AIM OF THE TASK = From the listing below, return each line that includes "part".

GIVEN DATA =
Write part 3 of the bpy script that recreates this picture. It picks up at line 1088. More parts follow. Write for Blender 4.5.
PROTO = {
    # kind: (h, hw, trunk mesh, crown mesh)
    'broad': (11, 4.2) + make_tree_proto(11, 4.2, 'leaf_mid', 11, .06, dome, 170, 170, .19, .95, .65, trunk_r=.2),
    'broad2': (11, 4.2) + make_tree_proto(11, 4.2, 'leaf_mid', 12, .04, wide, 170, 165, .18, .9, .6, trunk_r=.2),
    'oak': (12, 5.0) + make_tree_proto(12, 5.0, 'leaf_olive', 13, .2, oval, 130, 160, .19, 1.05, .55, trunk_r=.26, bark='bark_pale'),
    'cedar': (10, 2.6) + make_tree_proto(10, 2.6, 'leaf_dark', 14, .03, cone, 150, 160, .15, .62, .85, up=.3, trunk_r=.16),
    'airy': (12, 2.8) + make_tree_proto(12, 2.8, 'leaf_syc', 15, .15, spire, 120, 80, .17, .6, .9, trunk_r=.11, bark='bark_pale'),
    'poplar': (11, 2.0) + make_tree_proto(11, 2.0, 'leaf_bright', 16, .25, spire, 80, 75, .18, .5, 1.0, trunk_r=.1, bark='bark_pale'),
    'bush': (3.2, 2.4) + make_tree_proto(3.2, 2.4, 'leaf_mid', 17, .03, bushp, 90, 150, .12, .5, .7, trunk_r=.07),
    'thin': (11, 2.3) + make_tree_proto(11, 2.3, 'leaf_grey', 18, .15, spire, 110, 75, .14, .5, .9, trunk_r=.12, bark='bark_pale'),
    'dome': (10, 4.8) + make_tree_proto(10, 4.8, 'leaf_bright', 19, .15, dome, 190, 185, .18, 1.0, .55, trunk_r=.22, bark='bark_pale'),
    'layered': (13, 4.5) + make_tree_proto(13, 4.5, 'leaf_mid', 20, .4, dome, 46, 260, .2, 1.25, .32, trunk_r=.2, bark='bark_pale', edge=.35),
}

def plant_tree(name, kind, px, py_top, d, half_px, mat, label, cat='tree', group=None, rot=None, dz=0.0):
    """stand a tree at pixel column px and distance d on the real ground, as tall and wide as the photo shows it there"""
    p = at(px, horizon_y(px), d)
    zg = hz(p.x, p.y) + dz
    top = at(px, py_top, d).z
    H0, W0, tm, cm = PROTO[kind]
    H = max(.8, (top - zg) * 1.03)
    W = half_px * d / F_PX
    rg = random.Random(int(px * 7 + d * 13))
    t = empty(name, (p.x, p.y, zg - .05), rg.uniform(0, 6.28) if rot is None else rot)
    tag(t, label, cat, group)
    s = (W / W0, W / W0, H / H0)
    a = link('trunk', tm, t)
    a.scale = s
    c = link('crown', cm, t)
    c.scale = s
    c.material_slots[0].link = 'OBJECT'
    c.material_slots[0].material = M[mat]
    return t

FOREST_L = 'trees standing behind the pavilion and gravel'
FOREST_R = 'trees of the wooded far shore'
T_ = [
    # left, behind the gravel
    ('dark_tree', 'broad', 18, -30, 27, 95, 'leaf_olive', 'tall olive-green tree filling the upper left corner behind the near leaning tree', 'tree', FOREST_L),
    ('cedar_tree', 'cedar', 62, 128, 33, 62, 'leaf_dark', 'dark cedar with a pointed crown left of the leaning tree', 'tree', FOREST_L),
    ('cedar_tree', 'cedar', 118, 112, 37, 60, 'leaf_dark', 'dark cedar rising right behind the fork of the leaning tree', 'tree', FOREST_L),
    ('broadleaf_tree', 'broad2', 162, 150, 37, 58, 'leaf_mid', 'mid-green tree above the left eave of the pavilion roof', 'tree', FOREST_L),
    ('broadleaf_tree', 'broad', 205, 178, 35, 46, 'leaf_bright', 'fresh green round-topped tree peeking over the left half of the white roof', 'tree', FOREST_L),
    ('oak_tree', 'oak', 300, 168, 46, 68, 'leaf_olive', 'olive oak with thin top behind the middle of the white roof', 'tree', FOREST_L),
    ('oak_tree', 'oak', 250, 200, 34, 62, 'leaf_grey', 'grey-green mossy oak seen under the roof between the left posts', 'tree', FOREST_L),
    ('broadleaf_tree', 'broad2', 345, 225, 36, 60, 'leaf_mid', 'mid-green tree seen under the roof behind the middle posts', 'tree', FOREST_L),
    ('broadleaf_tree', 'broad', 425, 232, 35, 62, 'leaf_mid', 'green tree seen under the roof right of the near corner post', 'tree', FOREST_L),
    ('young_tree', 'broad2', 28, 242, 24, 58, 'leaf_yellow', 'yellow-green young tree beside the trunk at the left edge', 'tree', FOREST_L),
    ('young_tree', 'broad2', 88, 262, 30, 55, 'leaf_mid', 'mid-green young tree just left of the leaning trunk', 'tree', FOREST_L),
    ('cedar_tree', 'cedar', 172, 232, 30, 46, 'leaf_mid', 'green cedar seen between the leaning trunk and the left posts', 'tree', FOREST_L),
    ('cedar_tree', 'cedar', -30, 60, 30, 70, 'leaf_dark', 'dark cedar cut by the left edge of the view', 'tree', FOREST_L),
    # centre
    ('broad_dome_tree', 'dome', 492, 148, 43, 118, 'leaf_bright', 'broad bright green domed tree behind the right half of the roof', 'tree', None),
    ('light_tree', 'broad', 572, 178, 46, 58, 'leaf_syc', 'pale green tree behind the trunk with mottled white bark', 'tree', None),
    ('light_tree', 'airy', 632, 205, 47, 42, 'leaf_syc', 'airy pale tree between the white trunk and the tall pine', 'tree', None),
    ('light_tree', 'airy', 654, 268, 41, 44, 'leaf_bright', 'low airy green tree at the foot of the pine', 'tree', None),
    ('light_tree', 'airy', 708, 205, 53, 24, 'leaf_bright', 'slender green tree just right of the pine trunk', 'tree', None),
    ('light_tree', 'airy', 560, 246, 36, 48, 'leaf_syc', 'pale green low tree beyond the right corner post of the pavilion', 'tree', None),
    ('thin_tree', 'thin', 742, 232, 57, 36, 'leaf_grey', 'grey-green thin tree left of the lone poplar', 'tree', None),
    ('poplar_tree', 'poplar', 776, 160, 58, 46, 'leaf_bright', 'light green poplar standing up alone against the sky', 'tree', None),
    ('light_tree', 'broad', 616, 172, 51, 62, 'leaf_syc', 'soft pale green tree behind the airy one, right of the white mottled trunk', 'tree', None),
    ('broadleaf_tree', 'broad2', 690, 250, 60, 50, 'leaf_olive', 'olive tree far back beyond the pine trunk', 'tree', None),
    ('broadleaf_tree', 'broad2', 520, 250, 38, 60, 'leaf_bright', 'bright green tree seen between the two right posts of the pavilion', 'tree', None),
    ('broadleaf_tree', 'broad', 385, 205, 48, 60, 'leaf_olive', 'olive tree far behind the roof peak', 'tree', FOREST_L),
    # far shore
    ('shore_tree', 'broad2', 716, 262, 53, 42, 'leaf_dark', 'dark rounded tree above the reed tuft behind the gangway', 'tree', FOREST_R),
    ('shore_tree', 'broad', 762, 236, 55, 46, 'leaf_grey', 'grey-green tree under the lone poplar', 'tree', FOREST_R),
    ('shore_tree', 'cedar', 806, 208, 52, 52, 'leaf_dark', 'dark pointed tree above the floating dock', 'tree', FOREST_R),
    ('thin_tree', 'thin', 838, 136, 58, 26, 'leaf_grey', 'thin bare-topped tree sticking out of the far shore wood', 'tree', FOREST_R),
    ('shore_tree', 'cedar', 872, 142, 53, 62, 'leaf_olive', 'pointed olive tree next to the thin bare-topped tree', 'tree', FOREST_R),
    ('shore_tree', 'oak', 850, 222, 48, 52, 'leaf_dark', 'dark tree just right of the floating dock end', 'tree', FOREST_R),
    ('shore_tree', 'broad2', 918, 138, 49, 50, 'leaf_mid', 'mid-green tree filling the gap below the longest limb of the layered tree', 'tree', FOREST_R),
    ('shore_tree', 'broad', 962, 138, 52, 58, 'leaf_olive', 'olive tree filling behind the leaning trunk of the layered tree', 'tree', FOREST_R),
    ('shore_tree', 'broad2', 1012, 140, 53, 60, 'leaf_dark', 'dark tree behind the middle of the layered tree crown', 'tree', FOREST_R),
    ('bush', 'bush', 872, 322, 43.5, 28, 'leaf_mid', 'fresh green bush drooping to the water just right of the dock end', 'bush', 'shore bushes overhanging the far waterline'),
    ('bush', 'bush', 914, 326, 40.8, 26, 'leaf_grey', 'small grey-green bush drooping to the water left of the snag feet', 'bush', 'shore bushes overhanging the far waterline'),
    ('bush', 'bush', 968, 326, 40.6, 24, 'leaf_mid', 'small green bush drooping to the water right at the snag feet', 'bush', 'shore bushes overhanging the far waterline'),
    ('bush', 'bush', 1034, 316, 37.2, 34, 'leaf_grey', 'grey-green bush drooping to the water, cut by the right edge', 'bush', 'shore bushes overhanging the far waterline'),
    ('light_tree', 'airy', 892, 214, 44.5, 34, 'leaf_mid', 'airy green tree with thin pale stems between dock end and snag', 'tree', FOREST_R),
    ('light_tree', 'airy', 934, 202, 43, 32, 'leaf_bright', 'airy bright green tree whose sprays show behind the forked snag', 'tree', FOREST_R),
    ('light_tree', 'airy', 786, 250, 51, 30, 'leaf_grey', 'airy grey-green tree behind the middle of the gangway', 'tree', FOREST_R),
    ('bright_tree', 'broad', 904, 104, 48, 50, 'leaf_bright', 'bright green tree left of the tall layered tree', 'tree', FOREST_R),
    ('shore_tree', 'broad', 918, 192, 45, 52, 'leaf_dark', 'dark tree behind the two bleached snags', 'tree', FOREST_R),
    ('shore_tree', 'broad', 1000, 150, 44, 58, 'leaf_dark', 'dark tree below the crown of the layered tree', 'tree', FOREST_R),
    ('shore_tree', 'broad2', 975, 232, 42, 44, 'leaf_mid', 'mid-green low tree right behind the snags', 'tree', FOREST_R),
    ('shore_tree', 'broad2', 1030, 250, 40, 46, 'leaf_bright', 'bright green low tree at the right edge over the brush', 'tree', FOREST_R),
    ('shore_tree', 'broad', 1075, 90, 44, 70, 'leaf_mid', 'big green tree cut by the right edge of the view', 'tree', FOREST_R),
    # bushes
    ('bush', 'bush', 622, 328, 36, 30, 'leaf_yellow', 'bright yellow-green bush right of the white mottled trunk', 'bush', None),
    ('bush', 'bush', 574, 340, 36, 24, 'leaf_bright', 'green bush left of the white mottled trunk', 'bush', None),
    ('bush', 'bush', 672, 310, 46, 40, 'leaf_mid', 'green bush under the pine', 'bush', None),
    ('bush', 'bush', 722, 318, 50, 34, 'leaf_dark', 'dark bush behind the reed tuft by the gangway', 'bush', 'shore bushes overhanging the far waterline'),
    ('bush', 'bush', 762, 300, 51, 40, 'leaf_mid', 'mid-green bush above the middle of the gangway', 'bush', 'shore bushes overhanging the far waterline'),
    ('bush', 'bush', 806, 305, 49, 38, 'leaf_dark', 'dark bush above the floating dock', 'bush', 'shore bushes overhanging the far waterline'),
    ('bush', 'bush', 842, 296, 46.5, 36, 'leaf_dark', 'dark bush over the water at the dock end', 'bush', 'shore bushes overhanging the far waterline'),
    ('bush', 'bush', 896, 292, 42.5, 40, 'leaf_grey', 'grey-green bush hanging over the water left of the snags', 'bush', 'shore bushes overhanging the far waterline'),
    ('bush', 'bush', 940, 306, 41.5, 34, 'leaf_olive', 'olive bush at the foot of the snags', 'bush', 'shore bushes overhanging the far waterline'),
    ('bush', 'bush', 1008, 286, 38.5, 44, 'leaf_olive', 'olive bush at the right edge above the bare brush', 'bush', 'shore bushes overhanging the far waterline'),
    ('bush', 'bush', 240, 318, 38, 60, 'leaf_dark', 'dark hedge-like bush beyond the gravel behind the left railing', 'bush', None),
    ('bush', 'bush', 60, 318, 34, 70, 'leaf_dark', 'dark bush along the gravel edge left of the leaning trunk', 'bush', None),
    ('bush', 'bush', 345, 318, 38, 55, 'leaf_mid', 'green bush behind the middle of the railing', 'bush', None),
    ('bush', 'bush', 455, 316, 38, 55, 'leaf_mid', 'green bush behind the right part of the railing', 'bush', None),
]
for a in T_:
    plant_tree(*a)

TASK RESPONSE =
Write part 3 of the bpy script that recreates this picture. It picks up at line 1088. More parts follow. Write for Blender 4.5.
    ('bush', 'bush', 455, 316, 38, 55, 'leaf_mid', 'green bush behind the right part of the railing', 'bush', None),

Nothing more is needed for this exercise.